• [GIVEN REQUEST]: Reproduce the full listing that appears beneath this instruction exactly.

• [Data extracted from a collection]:
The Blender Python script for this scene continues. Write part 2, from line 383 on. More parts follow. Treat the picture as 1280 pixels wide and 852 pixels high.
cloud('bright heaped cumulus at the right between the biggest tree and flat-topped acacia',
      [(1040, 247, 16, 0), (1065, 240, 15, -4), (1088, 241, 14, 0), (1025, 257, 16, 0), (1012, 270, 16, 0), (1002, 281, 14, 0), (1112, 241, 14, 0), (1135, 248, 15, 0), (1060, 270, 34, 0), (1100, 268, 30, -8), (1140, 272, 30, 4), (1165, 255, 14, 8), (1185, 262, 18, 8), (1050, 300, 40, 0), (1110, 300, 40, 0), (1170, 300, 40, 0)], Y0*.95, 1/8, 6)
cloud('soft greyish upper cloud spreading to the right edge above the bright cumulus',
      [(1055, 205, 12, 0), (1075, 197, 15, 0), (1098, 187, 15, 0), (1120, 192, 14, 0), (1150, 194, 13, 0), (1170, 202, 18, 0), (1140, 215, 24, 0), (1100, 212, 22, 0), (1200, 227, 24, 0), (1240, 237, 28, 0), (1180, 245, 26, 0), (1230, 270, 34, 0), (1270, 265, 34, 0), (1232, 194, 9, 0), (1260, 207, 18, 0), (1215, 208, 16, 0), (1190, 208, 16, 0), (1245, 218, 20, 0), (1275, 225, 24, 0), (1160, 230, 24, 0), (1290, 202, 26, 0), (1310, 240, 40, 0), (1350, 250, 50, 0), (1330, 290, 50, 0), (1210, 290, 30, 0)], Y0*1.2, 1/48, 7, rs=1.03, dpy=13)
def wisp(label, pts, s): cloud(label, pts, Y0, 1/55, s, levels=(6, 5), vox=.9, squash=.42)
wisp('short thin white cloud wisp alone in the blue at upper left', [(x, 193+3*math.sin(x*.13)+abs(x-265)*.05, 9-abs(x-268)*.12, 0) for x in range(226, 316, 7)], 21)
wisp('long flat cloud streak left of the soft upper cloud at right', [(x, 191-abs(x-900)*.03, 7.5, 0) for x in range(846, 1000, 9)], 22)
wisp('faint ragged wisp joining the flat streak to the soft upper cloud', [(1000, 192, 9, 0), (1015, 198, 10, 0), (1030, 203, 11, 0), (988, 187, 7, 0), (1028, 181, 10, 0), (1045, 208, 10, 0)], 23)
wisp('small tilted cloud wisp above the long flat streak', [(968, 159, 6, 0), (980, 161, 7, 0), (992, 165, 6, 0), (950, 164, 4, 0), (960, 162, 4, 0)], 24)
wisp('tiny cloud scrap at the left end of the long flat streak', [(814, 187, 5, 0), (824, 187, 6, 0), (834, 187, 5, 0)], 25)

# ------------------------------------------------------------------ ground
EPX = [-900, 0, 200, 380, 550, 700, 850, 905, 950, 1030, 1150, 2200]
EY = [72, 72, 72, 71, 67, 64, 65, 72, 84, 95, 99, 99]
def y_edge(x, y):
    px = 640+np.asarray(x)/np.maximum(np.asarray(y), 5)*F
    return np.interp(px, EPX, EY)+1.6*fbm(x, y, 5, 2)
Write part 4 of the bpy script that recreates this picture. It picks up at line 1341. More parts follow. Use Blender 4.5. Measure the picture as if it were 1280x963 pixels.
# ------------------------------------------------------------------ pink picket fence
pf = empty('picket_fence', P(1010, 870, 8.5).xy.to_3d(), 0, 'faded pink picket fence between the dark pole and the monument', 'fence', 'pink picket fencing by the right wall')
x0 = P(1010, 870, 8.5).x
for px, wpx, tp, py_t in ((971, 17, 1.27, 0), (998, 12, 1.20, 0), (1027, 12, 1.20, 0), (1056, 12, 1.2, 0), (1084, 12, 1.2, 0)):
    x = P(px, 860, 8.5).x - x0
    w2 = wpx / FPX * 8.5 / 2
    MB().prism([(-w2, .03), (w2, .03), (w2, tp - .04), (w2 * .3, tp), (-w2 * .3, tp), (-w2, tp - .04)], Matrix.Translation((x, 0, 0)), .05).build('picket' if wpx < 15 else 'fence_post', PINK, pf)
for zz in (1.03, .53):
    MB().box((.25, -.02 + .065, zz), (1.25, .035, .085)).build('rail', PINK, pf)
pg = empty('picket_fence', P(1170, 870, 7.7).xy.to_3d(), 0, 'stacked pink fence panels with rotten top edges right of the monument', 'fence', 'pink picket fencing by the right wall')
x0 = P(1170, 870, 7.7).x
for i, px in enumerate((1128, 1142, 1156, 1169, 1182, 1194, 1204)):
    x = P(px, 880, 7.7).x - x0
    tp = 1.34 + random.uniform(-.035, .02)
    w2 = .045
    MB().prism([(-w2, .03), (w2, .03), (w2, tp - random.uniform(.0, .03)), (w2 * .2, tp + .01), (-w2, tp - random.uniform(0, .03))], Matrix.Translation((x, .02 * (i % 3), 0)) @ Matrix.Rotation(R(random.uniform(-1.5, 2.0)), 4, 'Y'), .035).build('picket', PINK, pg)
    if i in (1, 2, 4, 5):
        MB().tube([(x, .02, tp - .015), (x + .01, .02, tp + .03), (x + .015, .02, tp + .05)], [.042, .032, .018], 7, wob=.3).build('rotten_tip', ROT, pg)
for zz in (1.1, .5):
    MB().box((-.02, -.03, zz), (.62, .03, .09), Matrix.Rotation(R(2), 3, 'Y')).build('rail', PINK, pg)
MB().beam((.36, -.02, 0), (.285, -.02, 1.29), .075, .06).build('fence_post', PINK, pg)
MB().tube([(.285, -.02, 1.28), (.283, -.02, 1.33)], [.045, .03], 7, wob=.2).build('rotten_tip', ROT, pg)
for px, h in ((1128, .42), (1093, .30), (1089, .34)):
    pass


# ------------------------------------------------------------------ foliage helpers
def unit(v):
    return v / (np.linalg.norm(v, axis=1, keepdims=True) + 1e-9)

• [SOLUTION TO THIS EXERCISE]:
The Blender Python script for this scene continues. Write part 2, from line 383 on. More parts follow. Treat the picture as 1280 pixels wide and 852 pixels high.
cloud('bright heaped cumulus at the right between the biggest tree and flat-topped acacia',
      [(1040, 247, 16, 0), (1065, 240, 15, -4), (1088, 241, 14, 0), (1025, 257, 16, 0), (1012, 270, 16, 0), (1002, 281, 14, 0), (1112, 241, 14, 0), (1135, 248, 15, 0), (1060, 270, 34, 0), (1100, 268, 30, -8), (1140, 272, 30, 4), (1165, 255, 14, 8), (1185, 262, 18, 8), (1050, 300, 40, 0), (1110, 300, 40, 0), (1170, 300, 40, 0)], Y0*.95, 1/8, 6)
cloud('soft greyish upper cloud spreading to the right edge above the bright cumulus',
      [(1055, 205, 12, 0), (1075, 197, 15, 0), (1098, 187, 15, 0), (1120, 192, 14, 0), (1150, 194, 13, 0), (1170, 202, 18, 0), (1140, 215, 24, 0), (1100, 212, 22, 0), (1200, 227, 24, 0), (1240, 237, 28, 0), (1180, 245, 26, 0), (1230, 270, 34, 0), (1270, 265, 34, 0), (1232, 194, 9, 0), (1260, 207, 18, 0), (1215, 208, 16, 0), (1190, 208, 16, 0), (1245, 218, 20, 0), (1275, 225, 24, 0), (1160, 230, 24, 0), (1290, 202, 26, 0), (1310, 240, 40, 0), (1350, 250, 50, 0), (1330, 290, 50, 0), (1210, 290, 30, 0)], Y0*1.2, 1/48, 7, rs=1.03, dpy=13)
def wisp(label, pts, s): cloud(label, pts, Y0, 1/55, s, levels=(6, 5), vox=.9, squash=.42)
wisp('short thin white cloud wisp alone in the blue at upper left', [(x, 193+3*math.sin(x*.13)+abs(x-265)*.05, 9-abs(x-268)*.12, 0) for x in range(226, 316, 7)], 21)
wisp('long flat cloud streak left of the soft upper cloud at right', [(x, 191-abs(x-900)*.03, 7.5, 0) for x in range(846, 1000, 9)], 22)
wisp('faint ragged wisp joining the flat streak to the soft upper cloud', [(1000, 192, 9, 0), (1015, 198, 10, 0), (1030, 203, 11, 0), (988, 187, 7, 0), (1028, 181, 10, 0), (1045, 208, 10, 0)], 23)
wisp('small tilted cloud wisp above the long flat streak', [(968, 159, 6, 0), (980, 161, 7, 0), (992, 165, 6, 0), (950, 164, 4, 0), (960, 162, 4, 0)], 24)
wisp('tiny cloud scrap at the left end of the long flat streak', [(814, 187, 5, 0), (824, 187, 6, 0), (834, 187, 5, 0)], 25)

# ------------------------------------------------------------------ ground
EPX = [-900, 0, 200, 380, 550, 700, 850, 905, 950, 1030, 1150, 2200]
EY = [72, 72, 72, 71, 67, 64, 65, 72, 84, 95, 99, 99]
def y_edge(x, y):
    px = 640+np.asarray(x)/np.maximum(np.asarray(y), 5)*F
    return np.interp(px, EPX, EY)+1.6*fbm(x, y, 5, 2)
Write part 4 of the bpy script that recreates this picture. It picks up at line 1341. More parts follow. Use Blender 4.5. Measure the picture as if it were 1280x963 pixels.
# ------------------------------------------------------------------ pink picket fence
pf = empty('picket_fence', P(1010, 870, 8.5).xy.to_3d(), 0, 'faded pink picket fence between the dark pole and the monument', 'fence', 'pink picket fencing by the right wall')
x0 = P(1010, 870, 8.5).x
for px, wpx, tp, py_t in ((971, 17, 1.27, 0), (998, 12, 1.20, 0), (1027, 12, 1.20, 0), (1056, 12, 1.2, 0), (1084, 12, 1.2, 0)):
    x = P(px, 860, 8.5).x - x0
    w2 = wpx / FPX * 8.5 / 2
    MB().prism([(-w2, .03), (w2, .03), (w2, tp - .04), (w2 * .3, tp), (-w2 * .3, tp), (-w2, tp - .04)], Matrix.Translation((x, 0, 0)), .05).build('picket' if wpx < 15 else 'fence_post', PINK, pf)
for zz in (1.03, .53):
    MB().box((.25, -.02 + .065, zz), (1.25, .035, .085)).build('rail', PINK, pf)
pg = empty('picket_fence', P(1170, 870, 7.7).xy.to_3d(), 0, 'stacked pink fence panels with rotten top edges right of the monument', 'fence', 'pink picket fencing by the right wall')
x0 = P(1170, 870, 7.7).x
for i, px in enumerate((1128, 1142, 1156, 1169, 1182, 1194, 1204)):
    x = P(px, 880, 7.7).x - x0
    tp = 1.34 + random.uniform(-.035, .02)
    w2 = .045
    MB().prism([(-w2, .03), (w2, .03), (w2, tp - random.uniform(.0, .03)), (w2 * .2, tp + .01), (-w2, tp - random.uniform(0, .03))], Matrix.Translation((x, .02 * (i % 3), 0)) @ Matrix.Rotation(R(random.uniform(-1.5, 2.0)), 4, 'Y'), .035).build('picket', PINK, pg)
    if i in (1, 2, 4, 5):
        MB().tube([(x, .02, tp - .015), (x + .01, .02, tp + .03), (x + .015, .02, tp + .05)], [.042, .032, .018], 7, wob=.3).build('rotten_tip', ROT, pg)
for zz in (1.1, .5):
    MB().box((-.02, -.03, zz), (.62, .03, .09), Matrix.Rotation(R(2), 3, 'Y')).build('rail', PINK, pg)
MB().beam((.36, -.02, 0), (.285, -.02, 1.29), .075, .06).build('fence_post', PINK, pg)
MB().tube([(.285, -.02, 1.28), (.283, -.02, 1.33)], [.045, .03], 7, wob=.2).build('rotten_tip', ROT, pg)
for px, h in ((1128, .42), (1093, .30), (1089, .34)):
    pass


# ------------------------------------------------------------------ foliage helpers
def unit(v):
    return v / (np.linalg.norm(v, axis=1, keepdims=True) + 1e-9)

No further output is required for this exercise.